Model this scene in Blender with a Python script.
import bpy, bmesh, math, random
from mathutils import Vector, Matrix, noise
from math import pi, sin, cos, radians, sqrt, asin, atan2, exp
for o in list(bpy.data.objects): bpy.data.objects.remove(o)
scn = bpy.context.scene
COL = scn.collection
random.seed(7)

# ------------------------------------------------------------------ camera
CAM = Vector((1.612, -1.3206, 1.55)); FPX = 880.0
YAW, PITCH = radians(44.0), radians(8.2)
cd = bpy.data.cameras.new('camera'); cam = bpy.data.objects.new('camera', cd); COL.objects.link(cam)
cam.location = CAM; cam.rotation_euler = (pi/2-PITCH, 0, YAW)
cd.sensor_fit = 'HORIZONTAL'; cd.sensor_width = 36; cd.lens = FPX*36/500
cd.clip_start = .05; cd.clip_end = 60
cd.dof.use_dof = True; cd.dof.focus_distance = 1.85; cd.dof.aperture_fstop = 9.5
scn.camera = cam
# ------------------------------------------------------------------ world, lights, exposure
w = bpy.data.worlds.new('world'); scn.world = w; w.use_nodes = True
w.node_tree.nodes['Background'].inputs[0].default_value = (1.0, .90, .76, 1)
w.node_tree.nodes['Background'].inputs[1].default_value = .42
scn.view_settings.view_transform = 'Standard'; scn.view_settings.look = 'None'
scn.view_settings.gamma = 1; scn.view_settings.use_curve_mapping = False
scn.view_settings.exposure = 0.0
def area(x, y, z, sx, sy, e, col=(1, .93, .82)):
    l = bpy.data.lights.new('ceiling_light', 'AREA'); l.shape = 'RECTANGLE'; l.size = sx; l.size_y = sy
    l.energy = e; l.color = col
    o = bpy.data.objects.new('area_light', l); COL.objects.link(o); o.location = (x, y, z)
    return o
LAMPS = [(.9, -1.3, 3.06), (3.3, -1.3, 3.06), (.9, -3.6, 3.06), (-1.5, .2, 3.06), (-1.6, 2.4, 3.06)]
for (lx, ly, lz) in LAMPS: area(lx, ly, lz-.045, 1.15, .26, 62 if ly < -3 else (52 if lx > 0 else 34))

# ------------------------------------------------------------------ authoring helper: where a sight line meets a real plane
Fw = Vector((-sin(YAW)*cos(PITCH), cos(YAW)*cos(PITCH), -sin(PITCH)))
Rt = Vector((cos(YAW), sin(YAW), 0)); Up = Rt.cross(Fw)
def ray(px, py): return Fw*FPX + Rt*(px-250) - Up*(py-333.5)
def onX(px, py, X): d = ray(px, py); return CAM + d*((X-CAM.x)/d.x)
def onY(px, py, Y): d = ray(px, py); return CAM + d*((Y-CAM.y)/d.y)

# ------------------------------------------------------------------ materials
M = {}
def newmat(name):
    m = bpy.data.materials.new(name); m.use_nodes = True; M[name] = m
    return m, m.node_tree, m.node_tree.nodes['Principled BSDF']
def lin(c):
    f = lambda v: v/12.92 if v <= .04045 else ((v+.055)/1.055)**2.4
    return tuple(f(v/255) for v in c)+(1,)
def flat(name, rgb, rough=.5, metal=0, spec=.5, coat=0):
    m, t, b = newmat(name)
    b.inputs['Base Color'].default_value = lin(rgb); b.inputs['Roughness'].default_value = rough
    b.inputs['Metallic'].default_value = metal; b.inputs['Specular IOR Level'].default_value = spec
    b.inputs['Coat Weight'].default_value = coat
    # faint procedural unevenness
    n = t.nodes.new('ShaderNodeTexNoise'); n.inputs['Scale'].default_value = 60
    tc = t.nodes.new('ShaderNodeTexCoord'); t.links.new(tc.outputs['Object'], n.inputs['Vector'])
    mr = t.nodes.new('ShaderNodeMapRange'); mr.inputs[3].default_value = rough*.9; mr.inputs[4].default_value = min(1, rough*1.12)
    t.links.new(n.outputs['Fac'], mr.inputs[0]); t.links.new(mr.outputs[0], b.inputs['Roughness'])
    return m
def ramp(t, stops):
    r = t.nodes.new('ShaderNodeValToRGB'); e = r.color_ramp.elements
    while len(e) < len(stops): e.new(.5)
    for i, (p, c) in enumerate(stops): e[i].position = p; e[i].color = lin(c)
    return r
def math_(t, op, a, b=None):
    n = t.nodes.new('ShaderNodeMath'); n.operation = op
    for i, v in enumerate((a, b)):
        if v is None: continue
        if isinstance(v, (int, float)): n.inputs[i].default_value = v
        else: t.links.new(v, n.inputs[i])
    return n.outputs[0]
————
SET EXERCISE:
From the data above, copy each line that holds "scene".

REPLY TO THE TASK:
Model this scene in Blender with a Python script.
scn = bpy.context.scene